Stated problem: Within the material below, find each line bearing the word "picture" and present it.

= = =

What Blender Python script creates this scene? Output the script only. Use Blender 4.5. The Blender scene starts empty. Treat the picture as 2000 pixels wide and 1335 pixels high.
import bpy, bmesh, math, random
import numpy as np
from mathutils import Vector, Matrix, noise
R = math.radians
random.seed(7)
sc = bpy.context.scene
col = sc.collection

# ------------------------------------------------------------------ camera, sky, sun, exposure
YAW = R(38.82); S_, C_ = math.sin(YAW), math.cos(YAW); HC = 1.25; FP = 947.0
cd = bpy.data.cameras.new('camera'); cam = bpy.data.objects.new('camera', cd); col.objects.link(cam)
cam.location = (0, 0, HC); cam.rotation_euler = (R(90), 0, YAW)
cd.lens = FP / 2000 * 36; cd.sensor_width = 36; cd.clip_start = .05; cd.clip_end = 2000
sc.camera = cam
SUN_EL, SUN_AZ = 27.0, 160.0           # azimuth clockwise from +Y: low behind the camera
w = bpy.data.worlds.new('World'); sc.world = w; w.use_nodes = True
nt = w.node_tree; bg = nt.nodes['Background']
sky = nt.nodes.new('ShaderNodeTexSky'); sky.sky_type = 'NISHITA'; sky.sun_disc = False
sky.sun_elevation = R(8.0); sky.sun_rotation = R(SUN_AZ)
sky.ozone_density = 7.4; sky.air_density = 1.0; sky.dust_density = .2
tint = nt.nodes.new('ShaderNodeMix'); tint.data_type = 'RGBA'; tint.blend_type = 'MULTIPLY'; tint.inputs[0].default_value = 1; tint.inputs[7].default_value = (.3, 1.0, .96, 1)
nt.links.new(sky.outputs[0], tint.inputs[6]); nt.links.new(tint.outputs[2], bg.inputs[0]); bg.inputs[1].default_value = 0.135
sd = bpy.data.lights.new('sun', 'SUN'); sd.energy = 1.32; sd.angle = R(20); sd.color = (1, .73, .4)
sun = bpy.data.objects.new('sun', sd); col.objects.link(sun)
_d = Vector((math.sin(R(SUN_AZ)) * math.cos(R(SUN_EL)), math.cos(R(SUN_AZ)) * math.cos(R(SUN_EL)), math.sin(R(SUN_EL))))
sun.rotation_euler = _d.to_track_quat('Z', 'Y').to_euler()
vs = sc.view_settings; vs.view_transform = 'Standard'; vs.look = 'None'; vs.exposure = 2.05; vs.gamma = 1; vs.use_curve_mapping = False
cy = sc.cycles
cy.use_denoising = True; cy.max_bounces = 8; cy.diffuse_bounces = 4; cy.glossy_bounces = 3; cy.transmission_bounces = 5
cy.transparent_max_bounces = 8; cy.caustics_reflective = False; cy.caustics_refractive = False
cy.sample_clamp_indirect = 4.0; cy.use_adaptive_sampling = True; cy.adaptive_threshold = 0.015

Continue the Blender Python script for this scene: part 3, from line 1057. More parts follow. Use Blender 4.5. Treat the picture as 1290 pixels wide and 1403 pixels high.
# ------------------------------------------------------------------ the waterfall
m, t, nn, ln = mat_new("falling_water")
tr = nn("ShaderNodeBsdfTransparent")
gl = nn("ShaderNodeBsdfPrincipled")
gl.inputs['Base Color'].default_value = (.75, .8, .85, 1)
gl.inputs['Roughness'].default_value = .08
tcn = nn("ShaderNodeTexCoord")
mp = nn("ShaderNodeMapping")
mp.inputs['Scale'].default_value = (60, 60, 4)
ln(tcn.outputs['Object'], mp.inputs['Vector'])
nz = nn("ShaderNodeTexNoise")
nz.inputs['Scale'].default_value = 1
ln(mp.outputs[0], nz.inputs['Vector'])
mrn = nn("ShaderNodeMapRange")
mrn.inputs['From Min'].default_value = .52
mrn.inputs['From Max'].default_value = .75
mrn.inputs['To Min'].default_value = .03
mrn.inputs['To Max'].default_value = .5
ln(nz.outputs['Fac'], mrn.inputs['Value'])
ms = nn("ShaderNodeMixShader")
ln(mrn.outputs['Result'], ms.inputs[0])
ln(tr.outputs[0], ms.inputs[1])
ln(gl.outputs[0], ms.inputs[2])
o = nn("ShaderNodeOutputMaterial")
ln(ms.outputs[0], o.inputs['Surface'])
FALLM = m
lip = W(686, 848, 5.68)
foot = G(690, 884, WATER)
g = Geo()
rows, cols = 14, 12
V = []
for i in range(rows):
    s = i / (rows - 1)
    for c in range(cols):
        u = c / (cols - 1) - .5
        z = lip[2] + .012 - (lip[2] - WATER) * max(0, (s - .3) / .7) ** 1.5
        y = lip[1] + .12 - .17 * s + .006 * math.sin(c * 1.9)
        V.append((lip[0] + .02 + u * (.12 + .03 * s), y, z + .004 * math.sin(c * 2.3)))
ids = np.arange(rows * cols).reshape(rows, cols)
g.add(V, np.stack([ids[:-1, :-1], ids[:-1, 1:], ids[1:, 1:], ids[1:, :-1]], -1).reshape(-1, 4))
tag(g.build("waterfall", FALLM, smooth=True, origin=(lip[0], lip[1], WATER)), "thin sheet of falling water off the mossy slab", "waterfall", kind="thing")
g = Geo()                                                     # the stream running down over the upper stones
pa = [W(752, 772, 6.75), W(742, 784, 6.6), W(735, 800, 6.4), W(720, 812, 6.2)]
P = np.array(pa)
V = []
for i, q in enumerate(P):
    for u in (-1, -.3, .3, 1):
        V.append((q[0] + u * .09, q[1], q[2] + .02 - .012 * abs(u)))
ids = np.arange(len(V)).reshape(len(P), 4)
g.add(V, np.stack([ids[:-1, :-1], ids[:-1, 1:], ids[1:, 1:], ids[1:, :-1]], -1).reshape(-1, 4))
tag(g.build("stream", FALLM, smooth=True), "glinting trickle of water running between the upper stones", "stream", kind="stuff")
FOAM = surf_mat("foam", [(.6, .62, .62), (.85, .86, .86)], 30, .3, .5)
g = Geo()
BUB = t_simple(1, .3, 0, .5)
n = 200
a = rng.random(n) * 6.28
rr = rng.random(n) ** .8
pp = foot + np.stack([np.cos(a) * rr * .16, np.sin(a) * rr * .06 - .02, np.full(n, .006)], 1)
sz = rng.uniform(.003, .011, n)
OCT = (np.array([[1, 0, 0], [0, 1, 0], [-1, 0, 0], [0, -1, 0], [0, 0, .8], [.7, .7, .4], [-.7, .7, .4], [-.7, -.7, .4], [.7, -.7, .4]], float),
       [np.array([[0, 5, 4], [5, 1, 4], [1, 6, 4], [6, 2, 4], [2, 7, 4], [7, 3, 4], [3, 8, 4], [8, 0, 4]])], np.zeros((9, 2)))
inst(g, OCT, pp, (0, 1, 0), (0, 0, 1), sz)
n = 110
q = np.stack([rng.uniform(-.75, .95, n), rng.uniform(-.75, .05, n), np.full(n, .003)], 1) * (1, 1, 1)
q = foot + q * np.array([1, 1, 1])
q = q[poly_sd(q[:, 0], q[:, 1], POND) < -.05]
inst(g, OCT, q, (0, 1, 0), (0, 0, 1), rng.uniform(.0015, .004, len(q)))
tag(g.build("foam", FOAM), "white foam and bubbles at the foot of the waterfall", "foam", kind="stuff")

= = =

Response to the task:
What Blender Python script creates this scene? Output the script only. Use Blender 4.5. The Blender scene starts empty. Treat the picture as 2000 pixels wide and 1335 pixels high.
Continue the Blender Python script for this scene: part 3, from line 1057. More parts follow. Use Blender 4.5. Treat the picture as 1290 pixels wide and 1403 pixels high.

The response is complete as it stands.